What Was True Purpose of Immigration
'Road Show'?
By: Allen E. Kaye
The House of Representatives' unprecedented series of after-the-fact
immigration "hearings" has finally, mercifully,
concluded. Pre-empting the standard process for reconciling
differences between House and Senate bills, House leaders
decreed the Senate immigration bill contrary to the will of
the people and, purportedly to prove that dubious assertion,
staged some 30-odd "field hearings" around the country.
House leaders claimed a lofty public purpose for the hearings:
to engage the American public in a nationwide debate over
immigration policy (by spotlighting the Senate bill's pitfalls).
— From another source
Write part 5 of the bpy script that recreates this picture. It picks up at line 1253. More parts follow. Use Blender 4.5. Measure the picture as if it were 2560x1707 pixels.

Even when first uttered, however, that claimed purpose rang
untrue; now, months later, we all know that it was patently
false.
Recall that these same leaders rammed their enforcement-only
immigration bill (H.R. 4437) through the House a mere 10 days
after the bill was first introduced. No meaningful debate
was allowed, no bipartisan alternatives considered and no
stakeholder input secured. Ten days to rubberstamp a never-before-seen
policy proposal for one of the most complex domestic issues
of the day. Where was the call for national debate then?
Isn't it possible, you might ask, that changed circumstances
- for example, millions of people rallying across the country
against their bill - really did trigger a change of heart
and propel the House to engage the American public?
If so, they sure have a funny way of "engaging."
Instead of a balanced set of hearings encouraging audience
participation, the House gave us two months of traveling Kabuki
Theater with comically stilted witness lineups, inflammatory
hearing titles, simplistic pre-scripted themes and no community
input.
So then, why the hearings, why the waste of our time and
money? A cynical, but realistic, explanation is that political
strategists calling the shots believed that negotiating with
the Senate would create a lose-lose dynamic for House Republican
candidates in the November elections: Fail to compromise and
suffer the charge that Republicans are ineffective, or find
a middle ground and get attacked by party hard-liners as supporting
amnesty.
Staging hearings certainly accomplished the goal of delaying
negotiations. And eschewing pragmatism for ideological fervor
may indeed serve the short- term electoral interests of some
House Republicans - although most polls indicate that the
House approach is unpopular with voters, including most Republicans.
But derailing a bona fide opportunity to resolve a pressing
domestic policy conundrum will surely cost the nation (and
likely the majority party) in the long run.